La saga de James Bond ha revolucionado el mundo del cine en más de un aspecto. Lo descubrí cuando compré la colección completa que salió al mercado con anterioridad a la que celebra las cinco décadas, en el 2012. Sin poder evitarlo y con la rapidez que Bond destruye coches de lujo, mis hijas, entonces adolescentes, se adueñaron de todos los devedés. Lograron la hazaña que eludió a tantos villanos superdotados: desaparecer a James Bond. Tal el éxito, que el mítico superhombre del espionaje ha sobrevivido con la misma frescura y efectividad tanto a la Guerra Fría como al número de novelas en las que Fleming le endosó el papel protagónico. Sin inmutarse ni merma del bolsillo, ha agotado todas las modas, bebido los mejores caldos incluida una buena dosis de champán Bollinger y comido en los mejores restaurantes. Ni mencionar el inventario ni la excelencia corporal de las mujeres que ha llevado a la cama. Tampoco racista, como atestiguan sus devaneos habaneros con Giacinta (Halle Berry). Ha habido que inventarle nuevos y más difíciles lances, buscarle una constelación de estrellas cinematográficas para representarlo y acompañarle en sus múltiples aventuras. Añadir también directores de fama de película, como Sam Mendes al mando de los últimos títulos, Skyfall y Spectre.

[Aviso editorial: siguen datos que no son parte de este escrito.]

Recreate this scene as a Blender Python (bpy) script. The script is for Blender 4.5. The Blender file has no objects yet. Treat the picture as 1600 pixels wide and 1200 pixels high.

Sin morir ni envejecer, James Bond les ha legado licencia a sus intérpretes ya no para matar, sino para disfrutar de la fuente de la eterna juventud. Y hasta volver de una peligrosa misión en Rusia enamorado en plenos años soviéticos. Solo 007 ha podido ser masajeado en Hong Kong por una chica llamada con todo propósito Pacífica Fuente del Deseo y vencer a un fornido y peligroso malandrín apodado Trabajo Inusual (Oddjob), y que se auxilia en sus tareas criminales de un sombrero que decapita y también cubre la sesera.

La fama le llegó a Connery de las manos del espía inglés que encarnó en el celuloide. Su coronación como actor, empero, le vino una vez abandonó al personaje, con el Óscar al mejor actor de reparto en Los intocables, donde pasa como Jimmy Malone. No envejecerá ni morirá jamás en los siete filmes en que dobló a James Bond en un lapso de 20 años.